I fully disagree with the recommendations that members of the press boycott the briefings. That is not the answer. In the topsy turvy whirlwind of this presidency, it seems critically important for us all to claim every vestige of our tradition that implies an open government. We cannot cede ground. We must keep demanding that this administration answer the people’s questions. We cannot lose ground.

paul lukasiak says:

Jay is not suggesting a media boycott of the briefings.

Rather, he is urging that media outlets send interns to cover them, rather than real reporters.

paul lukasiak says:

Two suggestions:
1) When Trump does something that is obviously wrong, do not give column inches or air time to his surrogate who attempt to justify it. Condemn it, and then move on.

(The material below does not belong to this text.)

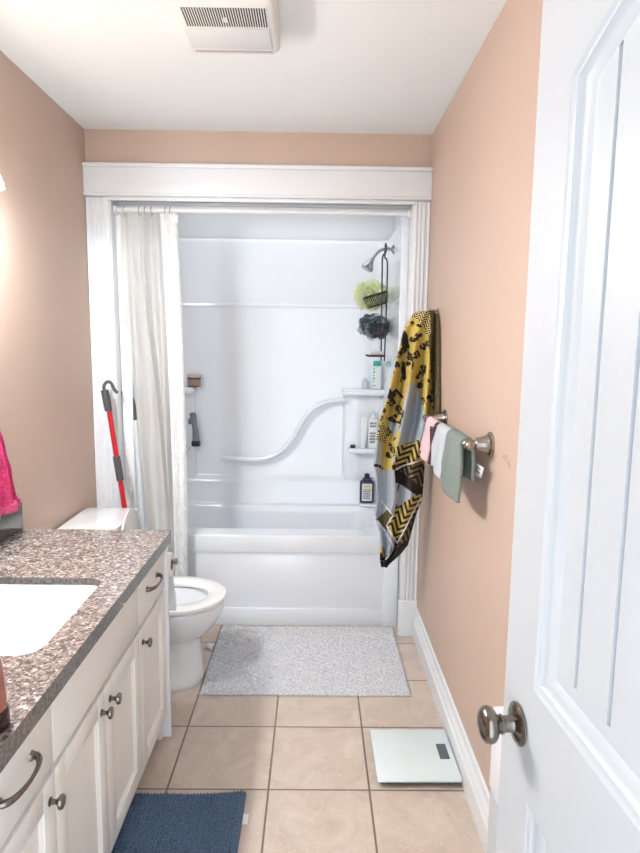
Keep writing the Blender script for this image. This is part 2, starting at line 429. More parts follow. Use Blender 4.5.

2) Every statement coming out of the administration should be reported as an allegation unless the media outlet has independently confirmed the facts. The biggest purveyor of fake news is the current White House, and the media needs to stop acting otherwise.

Bill Michtom says:

When my son was in high school, he ran a column called Elvis update in the alternative newspaper.

Each edition was: Still dead.

This is how the press should cover Trump: Still a bigoted narcissist.

Nothing more is needed.

Per Atle Perald says:

If you started a new job, and the mass media started a campaign against you because they did not like your politics, and the mass media used uncofirmed stories about you to do that, even you would get tired.

Why is criticism of any woman “misogynistic”? Even women that criticize you on the above mentioned terms?

Trump should throw these reporters out, and oppen up the swimming pool under the floor.